Date:
May 2003
The Ratings Game
Despite
the positive spin from President Macapagal-Arroyo's
Washington visit and signs of improving fiscal
discipline, the gains of recent days may be
a case of "too little and too late" to stop
some further deterioration of the country's
sovereign rating by the major credit ratings
agencies.
According to Finance Secretary, Jose Camacho,
who met with senior analysts of Moody's Investors
Services while in Washington last week, Moody's
has no intention of downgrading the sovereign
rating assigned to the Philippines. Back in
January, Moody's downgraded the local currency
rating of the Philippines to "negative" but
retained its "stable" outlook for foreign
currency. Moody's rates the Philippine sovereign
debt at Ba1, one notch lower than investment
grade.
Meanwhile Fitch Ratings has recently had a
team in the Philippines reviewing the country's
performance and has announced that its result
will be available in June.
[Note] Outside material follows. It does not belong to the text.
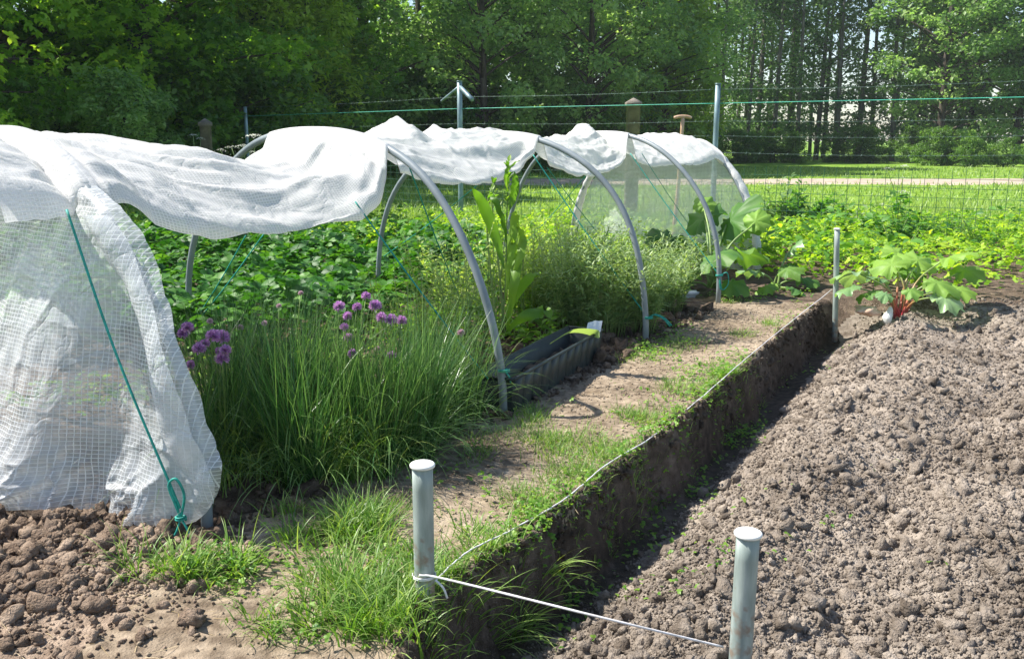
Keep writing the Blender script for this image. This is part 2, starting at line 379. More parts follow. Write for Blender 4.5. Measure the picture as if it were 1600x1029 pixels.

Fitch downgraded
its outlook for foreign credit on the Philippines
last November and a few weeks after Standard
and Poor's did the same thing.
Last month S&P again downgraded the Philippines
- from BB+ to BB. Again Fitch might follow
suit. According to Fitch, the agency remained
worried over the sustainability of recent
economic gains and the impact that the 2004
elections might have on the economy as a whole.